Ulemâ, Şiir ve Osmanlı Döneminin Fıkhî Eserleri
Osmanlılar döneminde yazılmış fıkhî eserler, daha çok ilmihal tarzındadır. Bu cümleden olarak, İbrahim Halebî'nin Mültekâ'sı meşhurdur ve üzerine çok şerh yazılmıştır. Fatih devri ulemasından Molla Hüsrev'in Gurer ve Dürer'i Mültekâ kadar tutulmamıştır. Mültekâ üzerine yazılmış şerhlerden birisi, "Damat Şerhi" diye bilinen Mecmau'l-Enhür'dür.

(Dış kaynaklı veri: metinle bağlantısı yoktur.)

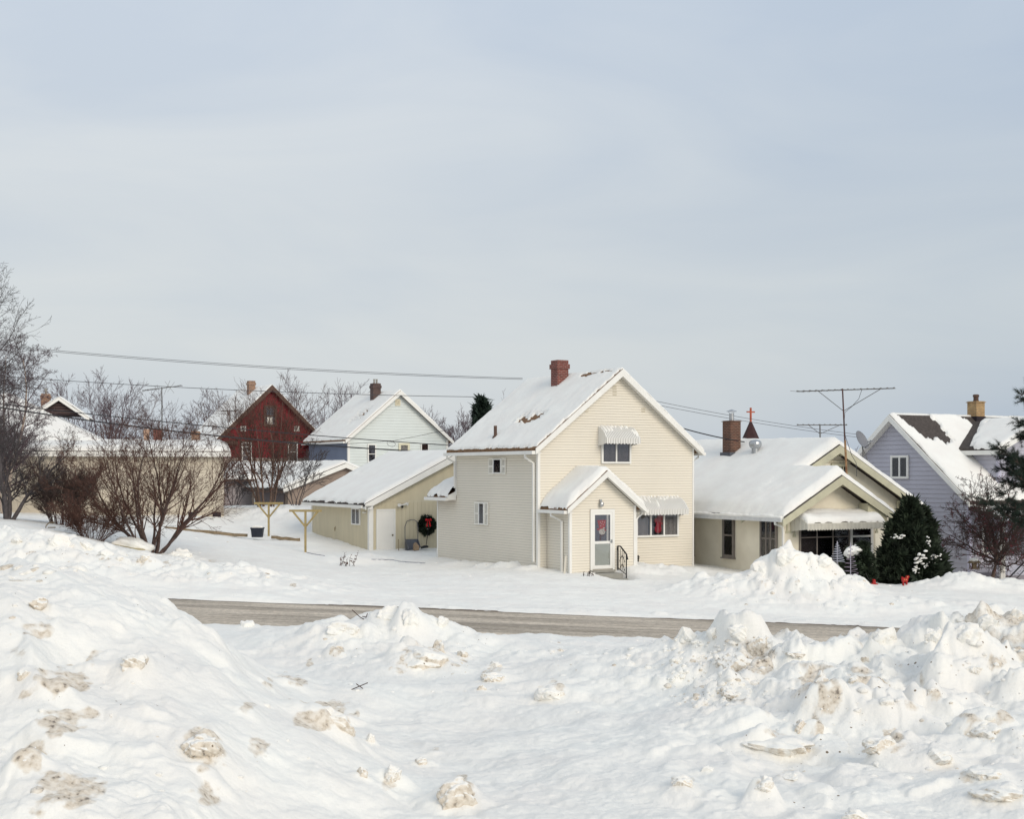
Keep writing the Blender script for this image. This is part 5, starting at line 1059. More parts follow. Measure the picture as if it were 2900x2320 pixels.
# ------------------------------------------------------------------ lavender house
def lavender_house():
    H = House('lavender_house', 'lavender sided house with steep half bare roof, dormer and yellow brick chimney', 'house', (19.7, 59.3, 0)); o = H.o
    X1, D = 11.0, 8.66; e0, r, e1 = (-.4, 2.43), (4.33, 6.3), (9.06, 2.43); sl = (r[1] - e0[1]) / (r[0] - e0[0]); wt = e0[1] + .4 * sl - .2
    L0 = mapper('left', 0); F0 = mapper('front', 0); mb = MB()
    siding(mb, L0, [(0, -1.5), (D, -1.5), (D, wt), (r[0], r[1] - .22), (0, wt)], .2, .028); siding(mb, F0, [(0, -1.5), (X1, -1.5), (X1, wt), (0, wt)], .2, .028); siding(mb, mapper('back', D), [(0, -1.5), (X1, -1.5), (X1, wt), (0, wt)], .2, .028)
    mb.build('wall', LAV, o)
    t = MB(); t.box(-.05, -.05, -1.5, .1, .1, wt); t.each('corner_board', mat('lavender_trim', (.50, .49, .60), .6, .05, 2), o)
    roof_slab(o, 'x', e0, r, e1, -.42, X1 + .4, .16, DARKSH); rake(o, 'x', e0, r, e1, -.425, .24, .04)
    sf = MB()
    for e in (e0, e1): sf.prism([(-.40, e[0], e[1] - .2), (-.40, r[0], r[1] - .23), (-.40, r[0], r[1] - .215), (-.40, e[0], e[1] - .185)], (.38, 0, 0))
    sf.build('soffit', WHITE, o)
    zf = gable_z(e0, r, e1)
    def pxmap(X, Y):
        Z = zf(Y); c, s = math.cos(TH), math.sin(TH); wx = 19.7 + X * c - Y * s; wy = 59.3 + X * s + Y * c
        return wx, wy, Z
    def mk(X, Y):
        n = .5 * fbm(X * 1.3, Y * 1.3, 4, 5) + .25 * perlin(X * 8, Y * 3, 6)
        b1 = np.minimum(1.5 - np.abs(X - .65) + .0, (Y - (2.55 + .32 * np.abs(X - 1.3)))) * 1.2 + n * .9       # bare wedge by the gable
        b1 = np.minimum(b1, (X - .25 + .35 * (Y - 4.0) + .28) * 2.2 + n * .4)
        b2 = np.minimum(X - (4.75 - .65 * (Y - 3.0)), Y - (1.9 + .0 * X)) * 1.1 + n * .8                                      # bare band beyond the chimney
        b2 = np.minimum(b2, 2.2 - np.abs(X - 5.6 + .7 * (Y - 3)) * .8)
        b3 = (.07 - (X + .42)) * 12 - .5 + n
        return np.where(Y > 4.33, -1, np.maximum.reduce([b1 - .1, b2, b3]))
    snow_hf(o, -.42, X1, e0[0], e1[0], 130, 100, lambda X, Y: zf(Y), lambda X, Y: 1 + .8 * sstep(2.6, 1, Y), .12, .2, (1, 0, 1, 1), 71, mk, .12)
    a = [H.left(p, q) for p, q in ((2576, 1290), (2526, 1356))]; window(o, L0, a[0][0], a[1][0], a[1][1], a[0][1], .03, .1, .08, 2, (), WHITE, mat('sky_room', (.14, .16, .19), .7, .2, 1.5))
    a = [H.left(p, q) for p, q in ((2557, 1193), (2541, 1216))]; v = MB(); pbox(v, L0, a[0][0], a[1][0], a[1][1], a[0][1], .03, .06); vo = v.build('gable_vent', LAV, o); s = MB()
    for k in range(6): zz = a[1][1] + .03 + k * (a[0][1] - a[1][1] - .05) / 6; pbox(s, L0, a[0][0] + .04, a[1][0] - .04, zz, zz + .03, .061, .065)
    s.build('vent_slat', mat('vent_violet', (.16, .15, .22), .7, .1, 3), vo)
    # dormer
    xa, xb, yd = 2.1, 7.1, .3; d0, dr, d1 = (1.75, 4.72), (4.6, 6.05), (7.45, 4.72); dsl = (dr[1] - d0[1]) / (dr[0] - d0[0]); dw = d0[1] + .35 * dsl - .16
    mb = MB(); siding(mb, mapper('front', yd), [(xa, 2.6), (xb, 2.6), (xb, dw), (dr[0], dr[1] - .16), (xa, dw)], .2, .028); siding(mb, mapper('left', xa), [(yd, 2.6), (3.6, 2.6), (3.6, dw), (yd, dw)], .2, .028); mb.build('dormer_wall', LAV, o)
    t = MB(); t.box(xa - .04, yd - .05, 2.7, xa + .11, yd + .09, dw); t.each('corner_board', mat('lavender_trim2', (.50, .49, .60), .6, .05, 2), o)
    roof_slab(o, 'y', d0, dr, d1, yd - .4, 4.2, .14, DARKSH, 'dormer_roof'); rake(o, 'y', d0, dr, d1, yd - .405, .2, .04)
    g = MB(); g.box(d0[0] - .05, yd - .36, d0[1] - .30, d0[0] + .0, 3.0, d0[1] - .10); g.box(d0[0], yd - .36, d0[1] - .23, xa - .03, 2.6, d0[1] - .21); g.each('dormer_fascia', WHITE, o)
    zd = gable_z(d0, dr, d1)
    snow_hf(o, d0[0] - .06, d1[0], yd - .42, 3.9, 50, 60, lambda X, Y: np.maximum(zd(X), zf(Y)), None, .14, .16, (1, 1, 1, 0), 73, lambda X, Y: np.maximum((zf(Y) - zd(X)) * 6 - .1, (Y - 1.75 - .62 * (X - 2.2)) * 1.2 + .4 * fbm(X * 1.5, Y * 1.5, 3, 4)), .15, name='dormer_snow')
    # chimney
    p = H.front(2764, 1172, 4.3); c = chimney(o, p[0], 4.3, .56, .56, 5.9, H.front(2764, 1137, 4.3)[1], BRICKY, .03); f = MB(); z = H.front(2764, 1137, 4.3)[1]; f.lathe((p[0], 4.3, z), [(.14, 0), (.12, .08), (.12, .2), (.15, .22), (.15, .30), (.10, .33)], 10); f.build('flue_pot', BROWNT, c)
    bz = MB(); bz.box(p[0] - .31, 3.98, 6.0, p[0] + .31, 4.62, 6.30); bz.build('chimney_flashing', ROOMD, c)
    # front porch: roof with snow, posts, railing, dark recess
    yp = -1.75; zr = H.front(2790, 1462, yp)[1]
    x0 = H.front(2718, 1460, yp)[0]; x0 = max(x0, -.1)
    rf = MB(); rf.prism([(x0, yp, zr - .16), (x0, yp, zr), (x0, -.03, zr + .34), (x0, -.03, zr + .18)], (X1 - x0, 0, 0)); rf.build('porch_roof', DARKSH, o)
    fs = MB(); fs.box(x0 - .02, yp - .04, zr - .24, X1, yp - .003, zr - .02); fs.build('fascia', mat('porch_fascia', (.55, .54, .60), .6, .05, 3), o)
    snow_hf(o, x0, X1, yp, -.03, 60, 16, lambda X, Y: zr + (Y - yp) * .2, None, .12, .3, (1, 0, 1, 0), 75, lambda X, Y: .8 * fbm(X * .9, Y * 1.5, 3, 8) + .05, .2, name='porch_snow')
    fl = MB(); fl.box(x0 + .1, yp + .1, -1.5, X1, -.03, -.72); fl.build('porch_floor', mat('porch_boards', (.22, .20, .22), .8, .15, 3), o)
    for x in (x0 + .12, x0 + 3.6, x0 + 7):
        ps = MB(); ps.box(x - .07, yp + .1, -.72, x + .07, yp + .24, zr - .16); ps.build('porch_post', LAV, o)
    w0 = MB(); pbox(w0, F0, 2.4, 3.4, -.6, 1.45, .03, .08); dd = w0.build('door', mat('dusky_door', (.25, .24, .29), .6, .08, 2), o); w1 = MB(); pbox(w1, F0, 2.55, 3.25, .3, 1.3, .08, .09); w1.build('pane', GLASS, dd)
    window(o, F0, .7, 1.9, .1, 1.4, .03, .08, .08, 2, (), WHITE, ROOMD)
    window(o, F0, 4.2, 5.6, .1, 1.4, .03, .08, .08, 2, (), WHITE, ROOMD)
    pr = MB(); pr.box(x0 + .1, yp + .12, -.72, x0 + 1.9, yp + .16, .12)
    pr.build('porch_panel', LAV, o)
    rl = MB(); A = P(2857, 1638, 56.5); B = P(2905, 1588, 58.5); A = H.I @ A; B = H.I @ B
    rl.tube([A, B], .035, 6); rl.tube([A - Vector((0, 0, .55)), A + Vector((0, 0, .02))], .03, 6); rl.tube([A - Vector((0, 0, .35)), B - Vector((0, 0, .35))], .02, 6); rl.build('handrail', IRON, o)
    backing(o)
    return H
HV = lavender_house()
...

Asıl adı Muhammed ibn Süleyman olan bu zat, talebelik yıllarında bir gün gece yarılarına kadar ders çalıştığı esnada bir aralık kapısı çalınır. Gelen bir kızdır. Yolunu kaybettiğini ve yanan başka bir ışık görmediği için, onun kapısını çaldığını beyan eder. Genç talebe, kızı içeri alır. Sabaha kadar dersine çalışmaya da devam eder; ancak bu arada kızın dikkatini çeken bir şey de yapmaktadır: Arada bir parmağını önünde yanan mumun alevine tutmakta ve çekmektedir. Sabah olur, kız evine gider. Bu ev, bir vezir sarayıdır. Kızın anne-babası, geceyi nerede geçirdiğini, başına bir şey gelip gelmediğini sorarlar. Kız, olup biteni anlatır ve bunun üzerine genç talebeyi saraya davet edip, o gece parmağını arada bir neden yanan mumun alevine tutup çektiğini sorarlar. Gencin cevabı ders yüklüdür: "Bir yandan çalışırken, bir yandan da nefsim beni iğvaya yeltendiğinde, parmağımı aleve tutarak, kendisine Cehennem azabını hatırlatıyor ve onu frenliyordum." Gençten çok hoşlanan vezir, kızını bu gençle evlendirir ve neticede kazanan iffet olur. İşte, Damat Efendi diye meşhur olan bu genç, daha sonra Mültekâ'ya, Damat Şerhi diye tanınan Mecmau'l-Enhür adlı şerhi yazacaktır.
Osmanlı devrinde İmam Birgivî Hazretlerinin de ayrı bir yeri vardır. Zamanının zâhitlerindendir ve Tarîkat-ı Muhammediyye adlı eserine İmam Hâdimî tarafından Berîka adlı bir şerh yazılmıştır.
Osmanlı medreselerinde Arapça, bir ilim dili olarak bütün gramer incelikleriyle çok iyi okutulurdu; fakat aynı derecede pratiği yoktu. Arapça'yı bu şekilde, harflerin özelliklerine varıncaya kadar öğrenmenin bilhassa tefsir açısından önemi inkâr edilemez."
- tarihinde hazırlandı.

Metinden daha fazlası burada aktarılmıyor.